— Start —
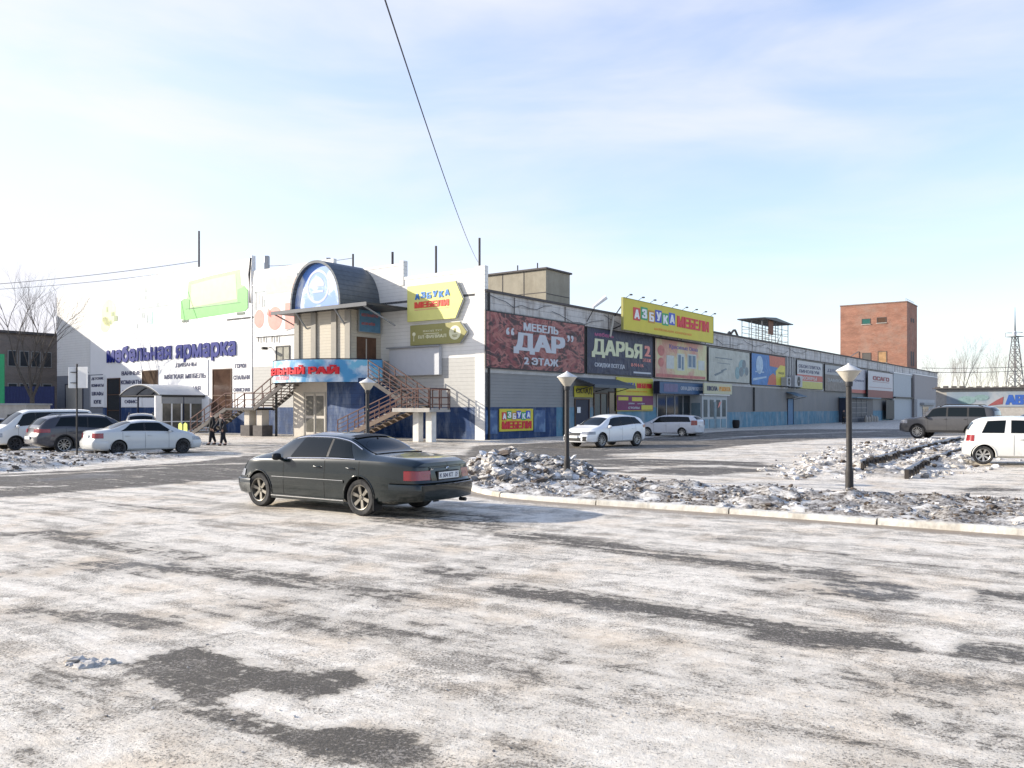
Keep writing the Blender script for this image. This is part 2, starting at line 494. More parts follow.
def bare_polys():
    P = []
    def g(l): return [G(*p) for p in l]
    # roads and yard: (polygon, strength, softness)
    P.append((g([(-60, 475), (0, 474), (80, 470), (190, 462), (245, 456), (300, 452), (470, 455), (470, 468), (300, 474), (250, 479), (200, 482), (100, 490), (0, 498), (-60, 502)]), .95, .8))
    P.append((g([(455, 462), (470, 446), (560, 442), (720, 434), (860, 427), (1000, 428), (1000, 438), (850, 442), (740, 447), (690, 452), (640, 458), (760, 462), (800, 470), (700, 476), (600, 472), (520, 458)]), .9, 1.0))
    P.append((g([(80, 446), (250, 442), (470, 441), (470, 449), (250, 456), (200, 456)]), .55, 1.2))
    # patches in the foreground
    P.append((g([(118, 662), (200, 644), (248, 662), (300, 672), (356, 668), (372, 684), (320, 700), (245, 690), (225, 705), (300, 730), (360, 722), (425, 733), (436, 757), (392, 768), (320, 756), (240, 726), (180, 700)]), 1.15, .13))
    P.append((g([(355, 688), (255, 684), (250, 672), (355, 666)]), .6, .1))
    P.append((g([(410, 566), (490, 566), (498, 574), (470, 582), (420, 574)]), .7, .12))
    P.append((g([(0, 745), (60, 742), (66, 764), (0, 775)]), .7, .25))
    P.append((g([(20, 712), (50, 708), (56, 722), (22, 728)]), .55, .2))
    P.append((g([(740, 575), (905, 583), (930, 598), (880, 603), (770, 590)]), .75, .12))
    P.append((g([(950, 585), (1040, 590), (1040, 606), (960, 602)]), .75, .12))
    P.append((g([(760, 622), (910, 632), (925, 655), (840, 652), (740, 640)]), .85, .12))
    P.append((g([(938, 636), (1040, 645), (1040, 668), (940, 656)]), .85, .12))
    P.append((g([(380, 505), (500, 516), (520, 534), (440, 530), (360, 520)]), .7, .2))
    P.append((g([(905, 665), (1040, 680), (1040, 780), (960, 780)]), .38, .6))
    P.append((g([(960, 488), (1024, 486), (1024, 492), (960, 493)]), .6, .2))
    return P
STROKES = [([(515, 534), (632, 550), (712, 560), (792, 568), (850, 574)], .17, .85), ([(512, 588), (612, 602), (712, 616), (812, 632), (900, 645)], .15, .85),
           ([(-10, 535), (50, 533), (125, 547), (190, 556)], .16, .8), ([(200, 571), (290, 579)], .2, .7), ([(98, 566), (165, 570)], .2, .7),
           ([(300, 587), (400, 597)], .18, .6), ([(25, 612), (150, 622), (215, 612)], .14, .55), ([(250, 550), (360, 566)], .12, .45),
           ([(420, 620), (560, 650), (700, 680)], .3, .42), ([(260, 600), (330, 622), (420, 640)], .2, .45), ([(100, 505), (200, 512)], .2, .5),
           ([(560, 680), (700, 722), (860, 768)], .35, .40), ([(700, 655), (860, 690), (1024, 740)], .3, .45), ([(60, 560), (20, 575)], .2, .4),
           ([(20, 670), (140, 705), (260, 760)], .12, .4), ([(430, 700), (520, 740), (560, 780)], .14, .35), ([(640, 548), (840, 565), (1024, 585)], .1, .3),
           ([(560, 518), (720, 540), (1024, 575)], .1, .35), ([(720, 588), (900, 612)], .08, .4), ([(380, 545), (500, 560)], .12, .4),
           ([(660, 484), (800, 492), (1024, 508)], .1, .5)]
WHITES = [([(640, 455), (760, 451), (900, 447)], .9, .8), ([(600, 468), (720, 466), (790, 470)], .35, .6), ([(0, 487), (60, 486)], .15, .4), ([(560, 460), (640, 458)], .3, .5),
          ([(150, 466), (300, 462)], .25, .4), ([(0, 476), (90, 472), (160, 468)], .16, .6), ([(935, 655), (962, 590), (985, 560)], .07, 1.0),
          ([(0, 468), (90, 463), (200, 459)], .4, .9), ([(700, 441), (880, 434)], .3, .5), ([(690, 478), (850, 484), (1030, 500)], .25, .5), ([(640, 470), (560, 474)], .3, .4)]
def axis(segs):
    out = []
    for a, b, st, gr in segs:
        x = a; s = st
        while x < b: out.append(x); x += s; s *= gr
    out.append(segs[-1][1]); return out
xs_p = axis([(0, 16, .12, 1.0), (16, 60, .16, 1.06), (60, 900, 4, 1.25)])
xs_ = sorted(set([-v for v in xs_p] + xs_p))
ys_ = [-v for v in reversed(axis([(0, 600, 1.0, 1.4)]))][:-1] + axis([(0, 3, .5, 1), (3, 30, .11, 1.0), (30, 75, .16, 1.018), (75, 3000, 2, 1.2)])
XX, YY = np.meshgrid(np.array(xs_), np.array(ys_), indexing='ij')
PTS = np.stack([XX.ravel(), YY.ravel()], 1)
near = (np.abs(PTS[:, 0]) < 60) & (PTS[:, 1] > 1) & (PTS[:, 1] < 75)
Q = PTS[near]
bare = np.full(len(PTS), .12)
bq = np.full(len(Q), .10)
for poly, st, sf in bare_polys():
    bq = np.maximum(bq, (st if sf > .5 else st*.95) * sst(.5 + sdist(Q, poly) / (sf if sf > .5 else sf*2.2)))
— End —
* **What to do**
Word for word, quote the full listing, omitting every picture.

* **Correct result**
Keep writing the Blender script for this image. This is part 2, starting at line 494. More parts follow.
def bare_polys():
    P = []
    def g(l): return [G(*p) for p in l]
    # roads and yard: (polygon, strength, softness)
    P.append((g([(-60, 475), (0, 474), (80, 470), (190, 462), (245, 456), (300, 452), (470, 455), (470, 468), (300, 474), (250, 479), (200, 482), (100, 490), (0, 498), (-60, 502)]), .95, .8))
    P.append((g([(455, 462), (470, 446), (560, 442), (720, 434), (860, 427), (1000, 428), (1000, 438), (850, 442), (740, 447), (690, 452), (640, 458), (760, 462), (800, 470), (700, 476), (600, 472), (520, 458)]), .9, 1.0))
    P.append((g([(80, 446), (250, 442), (470, 441), (470, 449), (250, 456), (200, 456)]), .55, 1.2))
    # patches in the foreground
    P.append((g([(118, 662), (200, 644), (248, 662), (300, 672), (356, 668), (372, 684), (320, 700), (245, 690), (225, 705), (300, 730), (360, 722), (425, 733), (436, 757), (392, 768), (320, 756), (240, 726), (180, 700)]), 1.15, .13))
    P.append((g([(355, 688), (255, 684), (250, 672), (355, 666)]), .6, .1))
    P.append((g([(410, 566), (490, 566), (498, 574), (470, 582), (420, 574)]), .7, .12))
    P.append((g([(0, 745), (60, 742), (66, 764), (0, 775)]), .7, .25))
    P.append((g([(20, 712), (50, 708), (56, 722), (22, 728)]), .55, .2))
    P.append((g([(740, 575), (905, 583), (930, 598), (880, 603), (770, 590)]), .75, .12))
    P.append((g([(950, 585), (1040, 590), (1040, 606), (960, 602)]), .75, .12))
    P.append((g([(760, 622), (910, 632), (925, 655), (840, 652), (740, 640)]), .85, .12))
    P.append((g([(938, 636), (1040, 645), (1040, 668), (940, 656)]), .85, .12))
    P.append((g([(380, 505), (500, 516), (520, 534), (440, 530), (360, 520)]), .7, .2))
    P.append((g([(905, 665), (1040, 680), (1040, 780), (960, 780)]), .38, .6))
    P.append((g([(960, 488), (1024, 486), (1024, 492), (960, 493)]), .6, .2))
    return P
STROKES = [([(515, 534), (632, 550), (712, 560), (792, 568), (850, 574)], .17, .85), ([(512, 588), (612, 602), (712, 616), (812, 632), (900, 645)], .15, .85),
           ([(-10, 535), (50, 533), (125, 547), (190, 556)], .16, .8), ([(200, 571), (290, 579)], .2, .7), ([(98, 566), (165, 570)], .2, .7),
           ([(300, 587), (400, 597)], .18, .6), ([(25, 612), (150, 622), (215, 612)], .14, .55), ([(250, 550), (360, 566)], .12, .45),
           ([(420, 620), (560, 650), (700, 680)], .3, .42), ([(260, 600), (330, 622), (420, 640)], .2, .45), ([(100, 505), (200, 512)], .2, .5),
           ([(560, 680), (700, 722), (860, 768)], .35, .40), ([(700, 655), (860, 690), (1024, 740)], .3, .45), ([(60, 560), (20, 575)], .2, .4),
           ([(20, 670), (140, 705), (260, 760)], .12, .4), ([(430, 700), (520, 740), (560, 780)], .14, .35), ([(640, 548), (840, 565), (1024, 585)], .1, .3),
           ([(560, 518), (720, 540), (1024, 575)], .1, .35), ([(720, 588), (900, 612)], .08, .4), ([(380, 545), (500, 560)], .12, .4),
           ([(660, 484), (800, 492), (1024, 508)], .1, .5)]
WHITES = [([(640, 455), (760, 451), (900, 447)], .9, .8), ([(600, 468), (720, 466), (790, 470)], .35, .6), ([(0, 487), (60, 486)], .15, .4), ([(560, 460), (640, 458)], .3, .5),
          ([(150, 466), (300, 462)], .25, .4), ([(0, 476), (90, 472), (160, 468)], .16, .6), ([(935, 655), (962, 590), (985, 560)], .07, 1.0),
          ([(0, 468), (90, 463), (200, 459)], .4, .9), ([(700, 441), (880, 434)], .3, .5), ([(690, 478), (850, 484), (1030, 500)], .25, .5), ([(640, 470), (560, 474)], .3, .4)]
def axis(segs):
    out = []
    for a, b, st, gr in segs:
        x = a; s = st
        while x < b: out.append(x); x += s; s *= gr
    out.append(segs[-1][1]); return out
xs_p = axis([(0, 16, .12, 1.0), (16, 60, .16, 1.06), (60, 900, 4, 1.25)])
xs_ = sorted(set([-v for v in xs_p] + xs_p))
ys_ = [-v for v in reversed(axis([(0, 600, 1.0, 1.4)]))][:-1] + axis([(0, 3, .5, 1), (3, 30, .11, 1.0), (30, 75, .16, 1.018), (75, 3000, 2, 1.2)])
XX, YY = np.meshgrid(np.array(xs_), np.array(ys_), indexing='ij')
PTS = np.stack([XX.ravel(), YY.ravel()], 1)
near = (np.abs(PTS[:, 0]) < 60) & (PTS[:, 1] > 1) & (PTS[:, 1] < 75)
Q = PTS[near]
bare = np.full(len(PTS), .12)
bq = np.full(len(Q), .10)
for poly, st, sf in bare_polys():
    bq = np.maximum(bq, (st if sf > .5 else st*.95) * sst(.5 + sdist(Q, poly) / (sf if sf > .5 else sf*2.2)))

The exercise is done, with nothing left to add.